Si les références nombreuses à Maigret parsèment cette plaisante enquête, nulle trace ici de la bonhomme écriture de Simenon.

Une parfaite lecture pour l’été sur un transat en bord de mer bretonne

Incipit (et peut-être un petit peu plus si entente)
7 décembre
Il pleuvait. Elle regardait les gouttes d'eau s'écraser sur la vitre, puis s'étirer et suivre sur le carreau des chemins incertains ralentissements suivis de brusques accélérations -, loupes ductiles et fugitives où s'enflaient la campagne, les vaches, l'ardoise des toits.

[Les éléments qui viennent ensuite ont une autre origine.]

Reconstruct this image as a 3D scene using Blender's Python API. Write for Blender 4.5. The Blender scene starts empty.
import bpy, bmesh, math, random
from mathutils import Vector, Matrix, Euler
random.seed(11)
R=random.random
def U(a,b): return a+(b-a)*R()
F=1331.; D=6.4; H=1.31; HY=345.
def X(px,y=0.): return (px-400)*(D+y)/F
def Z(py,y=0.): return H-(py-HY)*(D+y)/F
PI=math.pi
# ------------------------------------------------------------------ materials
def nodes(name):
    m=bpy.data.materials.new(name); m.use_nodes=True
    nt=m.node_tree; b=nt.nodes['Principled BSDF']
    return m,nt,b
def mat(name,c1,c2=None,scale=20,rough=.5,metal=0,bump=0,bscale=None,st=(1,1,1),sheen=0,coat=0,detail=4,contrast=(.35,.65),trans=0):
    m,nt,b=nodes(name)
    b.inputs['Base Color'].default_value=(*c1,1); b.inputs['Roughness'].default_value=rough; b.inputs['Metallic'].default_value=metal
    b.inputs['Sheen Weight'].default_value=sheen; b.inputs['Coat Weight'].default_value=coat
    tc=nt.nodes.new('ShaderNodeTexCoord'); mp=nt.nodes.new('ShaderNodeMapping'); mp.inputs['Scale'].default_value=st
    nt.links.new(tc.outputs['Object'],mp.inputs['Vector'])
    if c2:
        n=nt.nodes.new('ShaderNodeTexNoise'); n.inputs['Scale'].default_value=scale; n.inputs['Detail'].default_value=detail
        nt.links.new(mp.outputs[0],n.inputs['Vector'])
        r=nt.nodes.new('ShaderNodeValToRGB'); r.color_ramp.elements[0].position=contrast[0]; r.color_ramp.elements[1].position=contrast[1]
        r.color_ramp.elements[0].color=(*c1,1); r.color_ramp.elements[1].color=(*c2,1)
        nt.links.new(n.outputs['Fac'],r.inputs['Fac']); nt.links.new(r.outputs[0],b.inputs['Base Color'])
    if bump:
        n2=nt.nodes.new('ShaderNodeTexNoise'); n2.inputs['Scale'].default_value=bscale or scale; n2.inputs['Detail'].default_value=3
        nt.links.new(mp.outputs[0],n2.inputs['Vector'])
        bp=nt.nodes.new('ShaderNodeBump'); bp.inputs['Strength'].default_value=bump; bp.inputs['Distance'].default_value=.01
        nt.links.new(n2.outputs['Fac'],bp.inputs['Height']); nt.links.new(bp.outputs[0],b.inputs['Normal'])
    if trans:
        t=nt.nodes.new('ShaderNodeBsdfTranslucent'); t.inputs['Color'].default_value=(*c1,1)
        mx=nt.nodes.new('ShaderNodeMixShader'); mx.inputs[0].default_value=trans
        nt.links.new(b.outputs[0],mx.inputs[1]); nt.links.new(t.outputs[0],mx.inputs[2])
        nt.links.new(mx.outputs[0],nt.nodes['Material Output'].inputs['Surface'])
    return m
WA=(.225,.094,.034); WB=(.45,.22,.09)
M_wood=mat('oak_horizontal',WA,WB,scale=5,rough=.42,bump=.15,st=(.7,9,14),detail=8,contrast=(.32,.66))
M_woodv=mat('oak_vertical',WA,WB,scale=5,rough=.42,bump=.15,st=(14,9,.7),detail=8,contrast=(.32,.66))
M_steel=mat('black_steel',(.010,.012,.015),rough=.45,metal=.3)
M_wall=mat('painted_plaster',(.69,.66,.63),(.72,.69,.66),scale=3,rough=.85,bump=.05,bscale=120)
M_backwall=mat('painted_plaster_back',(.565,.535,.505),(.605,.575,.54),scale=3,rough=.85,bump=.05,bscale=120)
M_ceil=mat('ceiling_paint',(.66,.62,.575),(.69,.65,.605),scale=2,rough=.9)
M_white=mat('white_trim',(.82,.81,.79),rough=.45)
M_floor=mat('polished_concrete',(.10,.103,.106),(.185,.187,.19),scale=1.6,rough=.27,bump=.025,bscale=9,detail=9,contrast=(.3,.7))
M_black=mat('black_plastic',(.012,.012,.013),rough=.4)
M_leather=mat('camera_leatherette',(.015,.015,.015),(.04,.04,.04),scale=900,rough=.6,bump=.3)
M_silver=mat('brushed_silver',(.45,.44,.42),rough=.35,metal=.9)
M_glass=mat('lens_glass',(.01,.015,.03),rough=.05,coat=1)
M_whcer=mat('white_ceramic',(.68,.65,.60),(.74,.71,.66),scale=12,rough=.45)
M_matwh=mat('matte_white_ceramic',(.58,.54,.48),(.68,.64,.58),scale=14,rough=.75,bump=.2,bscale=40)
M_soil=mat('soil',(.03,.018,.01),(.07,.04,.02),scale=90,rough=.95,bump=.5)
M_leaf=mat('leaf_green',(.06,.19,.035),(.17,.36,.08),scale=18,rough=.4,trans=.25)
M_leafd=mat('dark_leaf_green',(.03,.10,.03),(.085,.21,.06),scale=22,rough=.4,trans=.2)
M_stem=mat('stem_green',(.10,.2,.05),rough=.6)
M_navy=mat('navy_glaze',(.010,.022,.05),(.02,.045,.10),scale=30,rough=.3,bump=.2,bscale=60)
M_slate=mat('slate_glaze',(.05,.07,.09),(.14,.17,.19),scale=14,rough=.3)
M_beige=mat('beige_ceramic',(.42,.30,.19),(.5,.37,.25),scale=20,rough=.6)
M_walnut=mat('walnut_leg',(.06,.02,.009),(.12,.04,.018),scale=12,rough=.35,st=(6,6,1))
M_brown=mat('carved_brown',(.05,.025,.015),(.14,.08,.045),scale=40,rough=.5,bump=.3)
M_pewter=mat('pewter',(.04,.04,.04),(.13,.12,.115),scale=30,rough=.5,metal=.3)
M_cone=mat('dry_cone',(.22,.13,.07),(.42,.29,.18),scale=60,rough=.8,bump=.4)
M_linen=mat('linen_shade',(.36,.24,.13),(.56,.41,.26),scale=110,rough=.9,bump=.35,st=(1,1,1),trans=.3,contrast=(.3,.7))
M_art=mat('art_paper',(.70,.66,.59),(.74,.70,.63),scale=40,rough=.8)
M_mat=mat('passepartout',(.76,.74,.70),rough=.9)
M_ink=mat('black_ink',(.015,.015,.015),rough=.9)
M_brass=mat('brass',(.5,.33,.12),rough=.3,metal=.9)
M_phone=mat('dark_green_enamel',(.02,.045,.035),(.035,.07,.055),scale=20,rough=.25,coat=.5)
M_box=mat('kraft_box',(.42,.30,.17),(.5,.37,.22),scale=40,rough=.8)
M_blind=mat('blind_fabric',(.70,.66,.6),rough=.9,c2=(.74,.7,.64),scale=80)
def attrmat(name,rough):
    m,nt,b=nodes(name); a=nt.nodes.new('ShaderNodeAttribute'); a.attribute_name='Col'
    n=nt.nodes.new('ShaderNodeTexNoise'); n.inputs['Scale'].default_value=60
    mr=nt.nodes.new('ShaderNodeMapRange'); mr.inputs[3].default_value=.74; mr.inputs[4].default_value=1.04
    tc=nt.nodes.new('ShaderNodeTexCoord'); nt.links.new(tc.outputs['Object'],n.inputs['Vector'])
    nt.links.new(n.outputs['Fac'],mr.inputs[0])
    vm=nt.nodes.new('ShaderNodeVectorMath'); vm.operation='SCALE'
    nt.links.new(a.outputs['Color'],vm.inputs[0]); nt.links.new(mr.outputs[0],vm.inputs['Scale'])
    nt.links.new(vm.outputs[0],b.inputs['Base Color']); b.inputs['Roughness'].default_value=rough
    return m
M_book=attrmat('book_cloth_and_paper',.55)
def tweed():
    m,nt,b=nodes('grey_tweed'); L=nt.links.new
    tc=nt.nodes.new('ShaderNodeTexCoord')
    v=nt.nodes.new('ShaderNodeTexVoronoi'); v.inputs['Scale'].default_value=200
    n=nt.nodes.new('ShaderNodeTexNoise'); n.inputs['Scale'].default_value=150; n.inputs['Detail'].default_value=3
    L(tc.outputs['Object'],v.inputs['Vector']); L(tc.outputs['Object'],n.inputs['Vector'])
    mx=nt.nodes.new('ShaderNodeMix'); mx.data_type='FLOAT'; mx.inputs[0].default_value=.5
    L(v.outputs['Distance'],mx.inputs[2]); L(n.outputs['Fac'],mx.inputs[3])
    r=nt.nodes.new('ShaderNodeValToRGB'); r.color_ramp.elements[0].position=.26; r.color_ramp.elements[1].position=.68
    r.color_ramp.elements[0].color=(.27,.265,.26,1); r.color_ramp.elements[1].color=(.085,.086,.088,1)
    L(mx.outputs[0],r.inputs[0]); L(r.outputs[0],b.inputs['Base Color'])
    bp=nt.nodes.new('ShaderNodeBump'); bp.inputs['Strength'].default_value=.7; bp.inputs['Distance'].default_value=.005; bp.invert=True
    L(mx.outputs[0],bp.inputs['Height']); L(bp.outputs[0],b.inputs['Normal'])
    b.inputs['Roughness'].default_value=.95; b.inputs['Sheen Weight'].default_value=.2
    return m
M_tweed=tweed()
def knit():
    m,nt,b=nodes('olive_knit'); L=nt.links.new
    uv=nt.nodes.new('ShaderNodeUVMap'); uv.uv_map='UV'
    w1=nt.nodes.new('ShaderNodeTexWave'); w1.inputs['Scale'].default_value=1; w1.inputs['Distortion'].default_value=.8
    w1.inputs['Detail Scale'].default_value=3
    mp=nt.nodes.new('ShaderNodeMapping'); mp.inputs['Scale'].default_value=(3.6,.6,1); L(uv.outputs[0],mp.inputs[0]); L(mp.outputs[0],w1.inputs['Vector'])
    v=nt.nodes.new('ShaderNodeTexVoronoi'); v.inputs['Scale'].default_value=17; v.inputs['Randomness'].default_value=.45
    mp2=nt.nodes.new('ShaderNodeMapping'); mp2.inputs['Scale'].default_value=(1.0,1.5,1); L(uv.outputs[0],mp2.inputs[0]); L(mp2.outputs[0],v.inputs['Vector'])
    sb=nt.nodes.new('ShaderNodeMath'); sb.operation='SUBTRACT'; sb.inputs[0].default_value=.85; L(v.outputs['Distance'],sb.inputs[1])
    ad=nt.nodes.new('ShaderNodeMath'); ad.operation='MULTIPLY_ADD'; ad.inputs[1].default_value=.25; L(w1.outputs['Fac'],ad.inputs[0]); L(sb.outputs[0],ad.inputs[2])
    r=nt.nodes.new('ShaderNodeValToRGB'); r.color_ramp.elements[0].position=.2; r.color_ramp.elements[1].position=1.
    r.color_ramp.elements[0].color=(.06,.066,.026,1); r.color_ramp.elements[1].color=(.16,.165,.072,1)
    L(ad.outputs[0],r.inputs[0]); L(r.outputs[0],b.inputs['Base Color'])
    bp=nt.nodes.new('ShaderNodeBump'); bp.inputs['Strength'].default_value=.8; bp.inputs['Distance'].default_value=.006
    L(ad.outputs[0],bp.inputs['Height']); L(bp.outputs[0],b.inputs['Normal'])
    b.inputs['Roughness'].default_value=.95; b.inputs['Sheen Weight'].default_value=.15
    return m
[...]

4e de couv, résumé de l'éditeur ou trouvé ailleurs (pas de moi, donc)
Qu'est-il arrivé à Pierre Le Guellec, nouveau lauréat du prix Nobel de littérature ? Déposé à l'aéroport de Rennes le matin du 8 décembre, il n'est jamais arrivé à Stockholm pour recevoir sa récompense. Enlèvement d'un écrivain devenu soudainement riche et célèbre ? Règlement de comptes entre les derniers terre-neuvas dont il est le descendant ? Disparition volontaire ? Inquiétante ? Définitive ? Marie Rivalain, son attachée de presse, est troublée. Contrainte de rester à Saint-Malo jusqu'au retour hypothétique du romancier, elle découvre la part d'ombre d'un homme qu'elle pensait pourtant bien connaître. Dans un hôtel particulier chargé d'histoire et sur les plages ventées de la cité de granit, Marie part à la recherche de celui que beaucoup considèrent comme « le dernier des écrivains ». Mais chaque nouvel indice ne fait qu'épaissir son mystère.

Dans la lignée des romans de Georges Simenon, Gwenaële Robert signe une intrigue captivante au cœur de la cité corsaire dont les remparts abritent de lourds secrets.